> Challenge
Note each line of the listing that contains the string "script", and copy it.

> Supplied material

-- START --

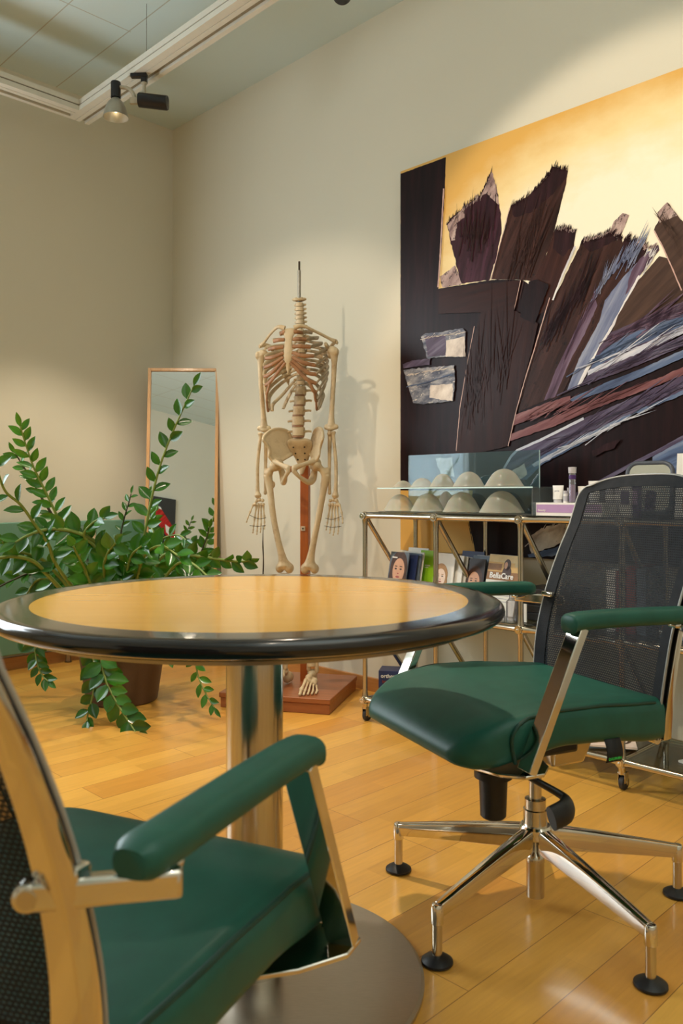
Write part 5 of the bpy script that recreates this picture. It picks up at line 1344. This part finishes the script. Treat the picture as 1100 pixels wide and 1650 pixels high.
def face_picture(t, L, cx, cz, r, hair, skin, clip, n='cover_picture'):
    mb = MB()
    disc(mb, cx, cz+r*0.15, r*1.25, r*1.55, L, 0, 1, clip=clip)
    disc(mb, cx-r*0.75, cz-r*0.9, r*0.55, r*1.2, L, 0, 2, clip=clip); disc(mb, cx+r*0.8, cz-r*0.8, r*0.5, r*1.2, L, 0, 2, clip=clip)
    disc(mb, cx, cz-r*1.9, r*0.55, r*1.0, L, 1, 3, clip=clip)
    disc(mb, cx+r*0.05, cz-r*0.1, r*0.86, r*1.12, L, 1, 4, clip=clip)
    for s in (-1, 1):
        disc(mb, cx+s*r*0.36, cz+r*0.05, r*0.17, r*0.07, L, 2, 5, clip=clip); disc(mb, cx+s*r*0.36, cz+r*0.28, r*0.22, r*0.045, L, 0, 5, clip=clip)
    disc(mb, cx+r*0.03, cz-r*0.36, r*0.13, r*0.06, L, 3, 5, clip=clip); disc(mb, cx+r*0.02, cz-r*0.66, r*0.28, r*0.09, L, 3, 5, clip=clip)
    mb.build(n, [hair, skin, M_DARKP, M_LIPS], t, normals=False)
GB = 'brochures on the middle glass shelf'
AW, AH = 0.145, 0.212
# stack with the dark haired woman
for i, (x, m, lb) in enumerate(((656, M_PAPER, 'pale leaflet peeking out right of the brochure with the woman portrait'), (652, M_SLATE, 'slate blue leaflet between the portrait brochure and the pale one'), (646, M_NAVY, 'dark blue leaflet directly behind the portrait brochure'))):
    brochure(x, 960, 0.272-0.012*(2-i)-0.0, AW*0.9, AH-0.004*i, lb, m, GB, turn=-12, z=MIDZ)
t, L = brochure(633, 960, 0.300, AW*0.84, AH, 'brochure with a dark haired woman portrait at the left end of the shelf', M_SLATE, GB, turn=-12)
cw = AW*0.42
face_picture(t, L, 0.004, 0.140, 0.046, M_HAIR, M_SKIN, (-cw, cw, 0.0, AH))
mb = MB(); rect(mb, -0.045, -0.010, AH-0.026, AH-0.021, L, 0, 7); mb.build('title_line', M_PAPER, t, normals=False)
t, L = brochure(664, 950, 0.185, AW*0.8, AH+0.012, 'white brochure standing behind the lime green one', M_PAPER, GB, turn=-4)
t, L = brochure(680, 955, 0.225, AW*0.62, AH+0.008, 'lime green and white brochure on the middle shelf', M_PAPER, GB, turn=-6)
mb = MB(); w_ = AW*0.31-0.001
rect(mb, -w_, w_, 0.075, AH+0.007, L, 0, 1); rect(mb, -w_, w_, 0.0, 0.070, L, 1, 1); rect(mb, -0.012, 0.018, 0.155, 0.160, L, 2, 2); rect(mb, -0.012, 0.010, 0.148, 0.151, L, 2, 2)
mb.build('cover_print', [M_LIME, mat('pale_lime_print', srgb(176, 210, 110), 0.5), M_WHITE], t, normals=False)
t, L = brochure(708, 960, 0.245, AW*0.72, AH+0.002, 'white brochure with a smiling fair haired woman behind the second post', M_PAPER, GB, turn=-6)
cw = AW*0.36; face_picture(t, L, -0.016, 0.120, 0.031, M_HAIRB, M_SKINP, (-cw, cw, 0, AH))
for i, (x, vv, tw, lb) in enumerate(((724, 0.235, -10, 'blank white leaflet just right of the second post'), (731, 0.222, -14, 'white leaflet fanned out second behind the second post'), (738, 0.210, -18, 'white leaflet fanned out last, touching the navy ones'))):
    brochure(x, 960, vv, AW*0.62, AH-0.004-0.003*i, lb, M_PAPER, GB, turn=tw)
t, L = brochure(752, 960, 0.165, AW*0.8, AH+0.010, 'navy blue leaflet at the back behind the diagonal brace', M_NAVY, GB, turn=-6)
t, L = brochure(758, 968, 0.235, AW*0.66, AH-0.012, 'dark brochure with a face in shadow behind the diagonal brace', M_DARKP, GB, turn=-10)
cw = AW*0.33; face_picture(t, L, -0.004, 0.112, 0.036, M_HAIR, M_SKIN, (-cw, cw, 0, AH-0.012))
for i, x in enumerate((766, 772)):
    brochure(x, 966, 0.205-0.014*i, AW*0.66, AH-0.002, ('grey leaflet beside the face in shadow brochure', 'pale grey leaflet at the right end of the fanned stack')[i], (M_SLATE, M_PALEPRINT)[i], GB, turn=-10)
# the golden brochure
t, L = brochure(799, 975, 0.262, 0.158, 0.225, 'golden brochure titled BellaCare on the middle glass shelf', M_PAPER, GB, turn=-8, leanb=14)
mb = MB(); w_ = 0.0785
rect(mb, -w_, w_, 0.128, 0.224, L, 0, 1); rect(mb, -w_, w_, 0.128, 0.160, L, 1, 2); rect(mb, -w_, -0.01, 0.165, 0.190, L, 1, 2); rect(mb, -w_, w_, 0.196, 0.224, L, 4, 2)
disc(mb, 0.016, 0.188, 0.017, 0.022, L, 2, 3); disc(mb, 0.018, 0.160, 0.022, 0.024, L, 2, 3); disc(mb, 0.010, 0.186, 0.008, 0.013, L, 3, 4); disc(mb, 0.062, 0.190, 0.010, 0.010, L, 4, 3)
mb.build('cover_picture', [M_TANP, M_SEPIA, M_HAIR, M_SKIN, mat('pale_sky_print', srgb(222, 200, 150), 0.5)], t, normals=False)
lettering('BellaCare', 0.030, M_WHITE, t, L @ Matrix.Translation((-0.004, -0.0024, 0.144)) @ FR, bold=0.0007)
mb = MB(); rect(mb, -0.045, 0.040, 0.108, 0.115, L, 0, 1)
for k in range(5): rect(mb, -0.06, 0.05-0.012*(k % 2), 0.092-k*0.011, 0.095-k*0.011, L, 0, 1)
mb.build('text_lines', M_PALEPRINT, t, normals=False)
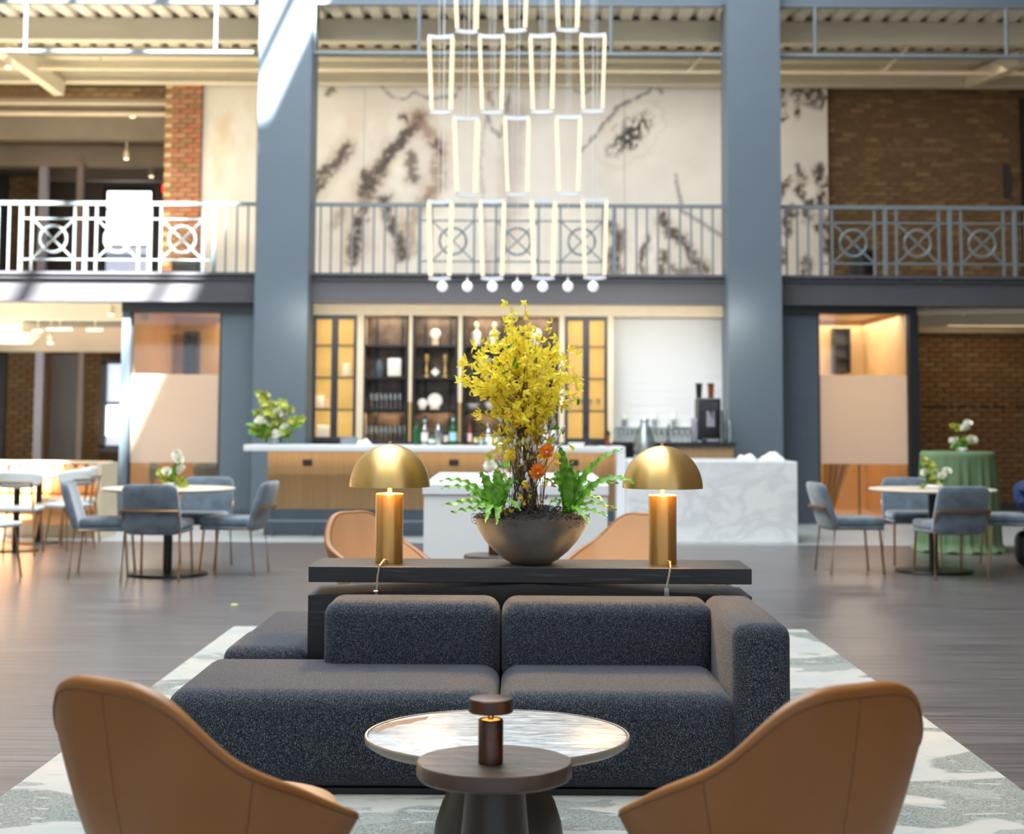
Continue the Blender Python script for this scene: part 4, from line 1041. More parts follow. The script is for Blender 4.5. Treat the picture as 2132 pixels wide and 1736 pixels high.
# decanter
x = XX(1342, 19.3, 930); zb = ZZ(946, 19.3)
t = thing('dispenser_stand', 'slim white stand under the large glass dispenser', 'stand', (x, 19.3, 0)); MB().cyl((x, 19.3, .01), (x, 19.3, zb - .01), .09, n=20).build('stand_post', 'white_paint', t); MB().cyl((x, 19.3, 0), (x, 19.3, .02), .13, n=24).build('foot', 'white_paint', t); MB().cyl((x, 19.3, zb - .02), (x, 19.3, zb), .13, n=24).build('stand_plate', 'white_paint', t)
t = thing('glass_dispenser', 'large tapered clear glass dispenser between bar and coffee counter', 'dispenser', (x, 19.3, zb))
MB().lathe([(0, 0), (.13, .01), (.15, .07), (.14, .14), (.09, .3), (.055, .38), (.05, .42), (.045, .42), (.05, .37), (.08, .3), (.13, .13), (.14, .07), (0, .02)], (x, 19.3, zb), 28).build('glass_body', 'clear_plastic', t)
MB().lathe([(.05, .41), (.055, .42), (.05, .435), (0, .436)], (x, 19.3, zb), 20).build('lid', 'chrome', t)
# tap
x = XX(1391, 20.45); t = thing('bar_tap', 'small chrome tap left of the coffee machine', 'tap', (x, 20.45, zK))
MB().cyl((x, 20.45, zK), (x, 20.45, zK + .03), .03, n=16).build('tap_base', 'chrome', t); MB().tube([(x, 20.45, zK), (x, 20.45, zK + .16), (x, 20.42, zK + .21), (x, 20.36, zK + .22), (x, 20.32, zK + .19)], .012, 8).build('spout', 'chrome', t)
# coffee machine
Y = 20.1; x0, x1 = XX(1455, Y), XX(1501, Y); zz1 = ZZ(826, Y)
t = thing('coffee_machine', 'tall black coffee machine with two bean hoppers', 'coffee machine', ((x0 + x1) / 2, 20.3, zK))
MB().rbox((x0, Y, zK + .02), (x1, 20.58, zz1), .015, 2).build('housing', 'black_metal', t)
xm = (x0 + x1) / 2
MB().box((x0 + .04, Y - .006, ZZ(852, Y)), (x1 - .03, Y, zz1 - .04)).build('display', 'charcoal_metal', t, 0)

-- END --

> Task answer
Write part 5 of the bpy script that recreates this picture. It picks up at line 1344. This part finishes the script. Treat the picture as 1100 pixels wide and 1650 pixels high.
Continue the Blender Python script for this scene: part 4, from line 1041. More parts follow. The script is for Blender 4.5. Treat the picture as 2132 pixels wide and 1736 pixels high.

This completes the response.